Raccontare la tragedia
Documentarista apprezzato a livello internazionale, Stefano Savona è stato testimone diretto dell'operazione Piombo fuso del 2009, che aveva avuto modo di rappresentare nel suo lavoro omonimo, con riprese dirette girate nella Striscia di Gaza, arrivando oltre il limite imposto alla stampa dai militari. Testimonianza cruda, rara e preziosa, di cui La strada dei Samouni si candida a essere oggetto complementare: di ritorno nei medesimi luoghi, Savona ha raccolto racconti e dichiarazioni per mettere insieme la storia di una famiglia che si risolleva dopo le ferite subite. È un ritratto preciso e privo di retorica, che si muove tra i fatti e i ricordi, cercando di ricostruire una pagina drammatica di storia.
Non solo parole
L'indagine di Savona si è dovuta scontrare con la difficoltà di rappresentare quella cruda realtà senza averne le immagini, di sopperire all'incapacità delle semplici parole di rappresentare quella cruda pagina di storia. Da qui l'intuizione di avvalersi delle ricostruzioni animate di Simone Massi, uno dei più affermati animatori indipendenti italiani, che ha disegnato fotogramma per fotogramma quelle immagini mancanti: il punto di vista dei droni israeliani e spaccati di quei terribili momenti.

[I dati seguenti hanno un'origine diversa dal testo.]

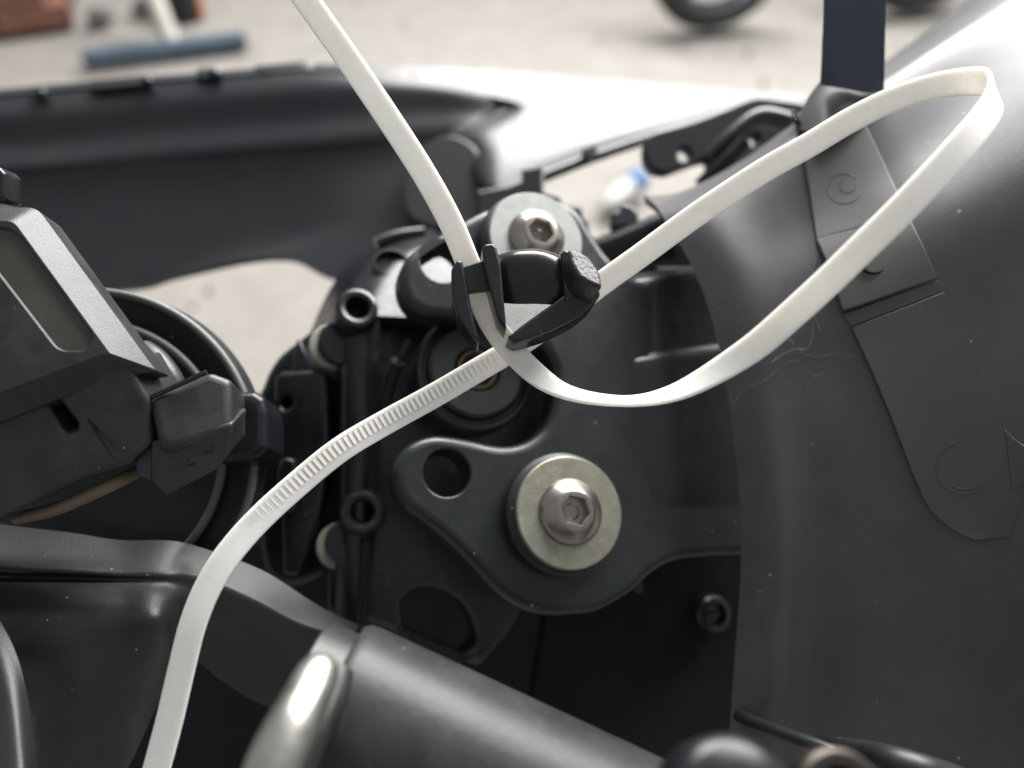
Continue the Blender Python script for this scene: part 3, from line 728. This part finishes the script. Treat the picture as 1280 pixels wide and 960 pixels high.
fT = Frame(10, 230, 150, (0, 0, -1))
plate('upper_tab', fT, R_(fT.poly([(-40, 205), (-2, 208), (5, 216), (4, 252), (-40, 252)]), .2), M['clip'], t, thick=0.006, bevel=0.0008)
# end cap with clip
t2 = thing('connector_cap', 'boxy black clip cap closing the end of the relay box', 'cap', W(235, 620, 150))
fC = Frame(238, 520, 147, (0.16, -0.22, -0.96))
caps_ = plate('cap_shell', fC, R_(fC.poly([(184, 499), (262, 464), (289, 474), (291, 538), (200, 568)]), .22), M['box'], t2, thick=0.016, bevel=0.0017, res=4)
fD = Frame(238, 575, 148, (0.1, 0.22, -0.97))
capa = plate('cap_apron', fD, R_(fD.poly([(188, 552), (291, 528), (284, 570), (270, 588), (206, 621), (188, 602)]), .14), M['box'], t2, thick=0.012, bevel=0.0007)
pxtube('cap_seam', [(184, 499, 147.5), (210, 487, 147.2), (236, 475, 147), (258, 465, 147)], 0.0005, M['clip'], caps_, n=8)
pxtube('moulded_mark', [(234, 574, 147.9), (236, 582, 148.3), (245, 579, 148.3)], 0.0003, M['clip'], capa, n=6)
pxtube('moulded_mark', [(255, 567, 147.9), (267, 562, 148), (265, 554, 147.6)], 0.0003, M['clip'], capa, n=6)
fJ = Frame(180, 590, 149, (0, -0.1, -1))
plate('latch_step', fJ, R_(fJ.poly([(166, 566), (190, 556), (192, 566), (190, 602), (170, 596)]), .2), M['box'], t2, thick=0.006, bevel=0.0006)
fV = Frame(312, 520, 168, (0.1, -0.2, -1))
plate('connector_stub', fV, R_(fV.poly([(270, 488), (318, 488), (330, 496), (335, 515), (335, 560), (320, 572), (270, 580)]), .2), M['gloss'], t2, thick=0.02, bevel=0.0022, res=5)
# tilted cream arc under the box
t3 = pxtube('cable_end', [(20, 648, 156), (70, 636, 153), (118, 616, 152), (150, 601, 153), (180, 585, 158)], 0.0013, M['tan'], None, n=12)
tag(t3, 'tan cable curving out from under the relay box', 'cable')
# round cover with two rims
fr = Frame(108, 570, 178, (0.02, -0.05, -1))
t = thing('round_cover', 'round black cover with two thin raised rims behind the relay box', 'cover', fr.o)
k = 178 / 960
def lip(name, r0):
    prof_ = [(r0 * k - 1.0 + 1.0 * math.sin(q), -0.9 + 1.0 * math.cos(q)) for q in [math.pi * (0.62 - i / 10 * 1.24) for i in range(11)]]
    lathe(name, fr, prof_, M['rim'], cdisc, 144, 50, cap_in=False)
cdisc = lathe('cover_disc', fr, [(212 * k, -8), (212 * k, -1.4), (204 * k, -1.4), (190 * k, -2.6), (174 * k, -3), (172 * k, -1.4), (165 * k, -1.4), (162 * k, -2.6), (150 * k, -3.2), (100 * k, -3.4)], M['rubber'], t, 128, 35)
lip('outer_rim', 213); lip('inner_rim', 173)
pxtube('cover_pipe', [(180, 440, 172), (196, 452, 170), (212, 474, 169), (222, 500, 170)], 0.0028, M['box'], t, n=16)

# ================================================================== lower left cover and tube
t = thing('lower_cover', 'matt black plastic cover with a ridged top at the lower left', 'cover', W(150, 900, 150))
rowsL = [
 [(-40, 650, 174), (30, 659, 173), (90, 666, 172.5), (150, 675, 172), (215, 676, 172), (262, 688, 175), (330, 714, 180), (400, 758, 183), (450, 782, 186)],
 [(-40, 685, 166.5), (30, 690, 166.5), (90, 694, 166.5), (150, 698, 167), (210, 697, 168), (250, 712, 171), (316, 741, 175), (380, 775, 179), (440, 794, 183)],
 [(-40, 709, 161.5), (30, 712, 161.5), (90, 714, 162), (150, 717, 163), (205, 717, 164.5), (248, 722, 169.6), (313, 750, 173.8), (378, 782, 178), (439, 799, 182.4)],
 [(-40, 722, 162), (30, 723, 162), (90, 724, 162.5), (150, 726, 163), (202, 729, 164), (246, 736, 169.2), (308, 764, 173.4), (370, 794, 177.6), (434, 808, 182)],
 [(-40, 737, 158), (30, 738, 158), (90, 740, 158.5), (150, 743, 159.5), (200, 749, 160), (243, 756, 168.6), (298, 784, 173), (355, 812, 177.2), (424, 826, 181.6)],
 [(-40, 775, 151), (30, 775, 151.5), (90, 774, 153), (150, 774, 155), (200, 778, 157), (240, 786, 168.6), (288, 812, 173), (342, 842, 177.4), (414, 858, 182)],
 [(-40, 850, 147), (30, 848, 149), (90, 842, 151), (150, 832, 155), (200, 818, 160), (238, 812, 169.4), (280, 838, 174), (330, 868, 178), (406, 888, 183)],
 [(-40, 1010, 148), (30, 1010, 150), (90, 1010, 152), (150, 975, 156), (198, 880, 164), (236, 826, 170), (276, 850, 174), (326, 880, 178), (402, 902, 185)],
]
sheet('cover_skin', rowsL, M['cover'], t, 2.5, 6, 6)
sheet('cover_fin', [[(-40, 735, 144), (-10, 762, 142), (18, 812, 138), (36, 880, 134), (54, 1010, 128)], [(-50, 770, 139.5), (-24, 800, 137.5), (2, 850, 133.5), (18, 910, 129.5), (36, 1010, 123.5)],
      [(-70, 830, 137), (-50, 860, 135), (-28, 900, 131.5), (-10, 950, 127.5), (8, 1010, 122)]], M['cover'], t, 8, 6, 6)
t = thing('frame_tube', 'thick grey painted frame tube with chipped edge at the bottom', 'tube', W(600, 960, 128))
A_ = W(408, 884, 126); B_ = W(900, 1112, 126)
dv = (B_ - A_).normalized()
L0 = [0, 0.001, 0.0025, 0.02, 0.04, 0.06, 0.08]
tube('tube_body', [A_ + dv * s for s in L0], [0.0138, 0.0145, 0.0147, 0.0147, 0.0147, 0.0147, 0.0147], M['tube'], t, 64)
tube('tube_collar', [A_ - dv * 0.006, A_ - dv * 0.0055, A_ - dv * 0.0002, A_ + dv * 0.0003], [0.0110, 0.0122, 0.0124, 0.0115], M['cover'], t, 64)
t = thing('zinc_lug', 'bright zinc lug standing against the end of the grey tube', 'lug', W(340, 960, 105))
pts = cr([(404, 832, 112), (396, 846, 109), (380, 880, 105), (362, 915, 102), (345, 955, 100), (330, 1010, 98)], k=5)
pw = [W(*p) for p in pts]
tube('lug_body', pw, [0.0013, 0.0020, 0.0025, 0.0028, 0.0030] + [0.0031 + 0.00005 * i for i in range(len(pw) - 5)], M['chrome'], t, 28)
pxtube('lug_edge', [(424, 842, 116), (410, 880, 111), (392, 920, 107), (376, 960, 105), (362, 1010, 103)], 0.0022, M['tube'], t, n=20)
# bottom right bits
fr = Frame(922, 1014, 88, (0.16, -0.5, -0.85))
t = thing('black_knob', 'glossy black knob with a bright highlight at the bottom edge', 'knob', fr.o)
lathe('knob_body', fr, [(8.4, -6), (8.4, -0.8), (7.9, 0.6), (6.6, 1.4), (4.4, 1.9), (1.4, 2.0)], M['gloss'], t, 48, 40)
fr = Frame(1052, 1000, 96, (0.1, -0.4, -0.9))
t = thing('bronze_collar', 'dull bronze ring right of the black knob', 'ring', fr.o)
lathe('collar_ring', fr, [(6.0, -4), (6.0, 0), (5.4, 0.6), (4.0, 0.5), (3.7, -1), (3.7, -4)], M['bronze'], t, 44, 40)
tag(pxtube('cable_sheath', [(925, 895, 177), (945, 905, 168), (985, 920, 158), (1040, 940, 150), (1110, 975, 146), (1160, 1010, 143)], 0.0016, M['rubber'], None, n=12), 'thin dark cable running along the bottom of the panel', 'cable')
tag(pxtube('grey_hose', [(1030, 935, 165), (1090, 946, 136), (1150, 962, 128), (1215, 985, 136), (1260, 1020, 134)], 0.0026, M['rubber'], None, n=14), 'dark hose at the bottom right below the panel', 'hose')

# ================================================================== tie clip
t = thing('tie_clip', 'black plastic tie clip gripping the white cable tie', 'clip', W(650, 425, 152))
sheet('saddle', [[(614, 322, 158), (640, 313, 157), (668, 311, 157), (692, 316, 157), (714, 327, 158)],
                 [(614, 326, 152.5), (641, 317, 151.2), (669, 315, 151), (692, 320, 151.2), (714, 331, 152.5)],
                 [(616, 350, 151.6), (642, 347, 150.2), (670, 346, 150), (692, 349, 150.2), (714, 356, 151.6)],
                 [(620, 378, 152.5), (645, 380, 151.2), (670, 380, 151), (692, 381, 151.2), (714, 382, 152.5)]], M['clip'], t, 2.2, 6, 6)
fK = Frame(650, 360, 149, (0.08, -0.18, -0.98))
plate('left_wall', fK, R_(fK.poly([(602, 312), (606, 307), (617, 306), (620, 311), (626, 332), (629, 370), (633, 414), (622, 398), (612, 362), (605, 335)]), .2), M['clip'], t, z=0.001, thick=0.008, bevel=0.0005)
plate('hook_arm', fK, R_(fK.poly([(564, 336), (571, 324), (578, 324), (583, 345), (588, 378), (596, 410), (600, 428), (586, 416), (572, 396), (565, 370)]), .2), M['clip'], t, z=-0.0005, thick=0.009, bevel=0.0006)
plate('cross_bar', fK, R_(fK.poly([(577, 331), (604, 322), (616, 360), (584, 363)]), .12), M['clip'], t, z=-0.0012, thick=0.0018, bevel=0.0004)
fG = Frame(728, 336, 147, (0.30, -0.48, -0.83))
plate('right_block', fG, R_(fG.poly([(709, 314), (718, 313), (736, 323), (749, 342), (752, 362), (736, 356), (722, 348), (713, 332)]), .3), M['clip_grain'], t, z=0.0006, thick=0.006, bevel=0.0007)
plate('block_step', fK, R_(fK.poly([(700, 318), (706, 312), (713, 316), (720, 350), (716, 372), (706, 378)]), .3), M['clip'], t, z=0.0006, thick=0.006, bevel=0.0006)
plate('wedge_arm', fK, R_(fK.poly([(724, 350), (748, 358), (751, 368), (742, 382), (722, 398), (690, 414), (660, 424), (645, 428), (634, 421), (658, 402), (688, 381), (708, 366)]), .3), M['clip'], t, z=0.0, thick=0.009, bevel=0.0006)

# ================================================================== cable tie
tie = [
 (356, -40, 146, .82, -.56, .1), (383, 0, 147, .82, -.56, .1), (436, 75, 149, .82, -.56, .1), (487, 150, 150, .84, -.53, .1), (530, 217, 152, .86, -.5, .1), (562, 275, 153.5, .9, -.42, .05), (582, 322, 155, .94, -.33, 0), (593, 350, 155.5, .95, -.3, 0),
 (602, 378, 155, .93, -.36, 0), (617, 408, 154.5, .85, -.5, .1), (639, 437, 154, .73, -.65, .2), (668, 466, 153, .55, -.7, .45), (700, 487, 151, .25, -.5, .82), (740, 498, 148, .06, -.34, .93), (790, 501, 144, 0, -.24, .97), (838, 492, 139, -.12, -.36, .92),
 (884, 471, 134, -.3, -.54, .78), (942, 434, 128.5, -.55, -.7, .45), (990, 393, 125, -.66, -.74, .1), (1037, 350, 122, -.7, -.71, 0), (1080, 308, 120, -.7, -.71, 0), (1122, 267, 119, -.7, -.71, 0), (1165, 222, 119, -.68, -.73, 0), (1207, 176, 120.5, -.62, -.78, 0), (1234, 142, 124.5, -.5, -.86, 0),
 (1244, 119, 130, -.38, -.92, 0), (1234, 104, 136, -.3, -.95, 0), (1207, 102, 141, -.25, -.96, 0), (1160, 110, 145, -.27, -.95, .1), (1110, 127, 148, -.32, -.92, .2), (1060, 152, 150.5, -.4, -.9, .15), (1010, 182, 152.5, -.45, -.88, .1), (960, 210, 154, -.5, -.86, 0), (910, 242, 155.5, -.52, -.85, 0), (860, 276, 157, -.55, -.83, 0),
 (800, 320, 158.5, -.55, -.83, 0), (750, 356, 159.5, -.55, -.83, .1), (700, 395, 160, -.52, -.83, .1), (640, 437, 159.5, -.52, -.85, 0), (600, 461, 158, -.5, -.86, 0), (540, 496, 155, -.5, -.86, 0), (480, 529, 151, -.52, -.85, -.05), (425, 562, 147, -.56, -.82, -.1),
 (372, 605, 144, -.62, -.77, -.08), (322, 651, 141, -.7, -.7, -.05), (284, 695, 138.5, -.8, -.6, 0), (258, 738, 137, -.9, -.42, .05), (240, 784, 136, -.95, -.28, .1), (226, 840, 135.5, -.96, -.24, .1), (212, 900, 135, -.96, -.25, .1), (196, 960, 134.5, -.95, -.28, .1), (182, 1010, 134, -.95, -.28, .1)]
tie = [(p[0], p[1], 160 - (160 - p[2]) * 0.82, p[3], p[4], p[5]) for p in tie]
tp = cr(tie, k=8)
tw = [W(p[0], p[1], p[2]) for p in tp]
tang, wid, nor = [], [], []
for i in range(len(tw)):
    T = (tw[min(i + 1, len(tw) - 1)] - tw[max(i - 1, 0)]).normalized()
    w_ = CV(*tp[i][3:]); w_ = (w_ - T * w_.dot(T)).normalized()
    tang.append(T); wid.append(w_); nor.append(T.cross(w_))
HW, HT = 0.00250, 0.00044
prof = [(-1, -.6), (-.96, -1), (-.5, -1), (0, -1), (.5, -1), (.96, -1), (1, -.6), (1, .6), (.96, 1), (.5, 1), (0, 1), (-.5, 1), (-.96, 1), (-1, .6)]
vs, fs = [], []
for i, p in enumerate(tw):
    for a, b in prof: vs.append(p + wid[i] * (a * HW) + nor[i] * (b * HT))
n = len(prof)
for i in range(len(tw) - 1):
    for k in range(n): fs.append((i * n + k, i * n + (k + 1) % n, (i + 1) * n + (k + 1) % n, (i + 1) * n + k))
fs.append(tuple(range(n))); fs.append(tuple((len(tw) - 1) * n + k for k in range(n)))
t = thing('cable_tie', 'long milky white nylon cable tie looped through the black clip', 'cable tie', W(190, 960, 125))
band = obj('strap', vs, fs, M['nylon'], t, 38)
# locking teeth along the visible run
acc = 0.0; nxt = 0.0; tv, tf = [], []
i0 = next(i for i, p in enumerate(tp) if i > 300 and p[0] < 622)
for i in range(i0, len(tw) - 1):
    if tp[i][0] < 322: break
    seg = (tw[i + 1] - tw[i]).length
    while nxt < acc + seg:
        s = (nxt - acc) / seg
        p = tw[i].lerp(tw[i + 1], s); T, w_, N_ = tang[i], wid[i], nor[i]
        if N_.dot(CAM - p) < 0: N_ = -N_
        fade = min(1.0, max(0.15, (tp[i][0] - 318) / 90), max(0.3, (640 - tp[i][0]) / 110))
        b = len(tv)
        for q in (-0.30, 0.66):
            c = p + w_ * (q * HW) + N_ * (HT * 0.96)
            tv += [c - T * 0.00050, c + T * 0.00026 + N_ * (0.00014 * fade), c + T * 0.00042]
        tf += [(b, b + 1, b + 4, b + 3), (b + 1, b + 2, b + 5, b + 4), (b, b + 2, b + 1), (b + 3, b + 4, b + 5), (b, b + 3, b + 5, b + 2)]
        nxt += 0.00115
    acc += seg
o = obj('tooth_rack', tv, tf, M['nylon_tooth'], band, 10)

Pur nella sua dichiarata finzione, il disegno animato di Massi cattura l'attenzione e le emozioni dello spettatore, riesce ad annullare la distanza tra i fatti narrati e lo spettatore, creando un accompagnamento perfetto per le parole e i ricordi dei protagonisti.
In perfetto equilibrio tra la spinta documentaristica e la palese ricostruzione del disegno animato, La strada dei Samouni è un film che colpisce e lascia il segno, che ha già conquistato il Premio Oeil d'or come miglior documentario all'ultimo Festival di Cannes e si avvia a raccogliere ulteriori riconoscimenti in giro per il mondo.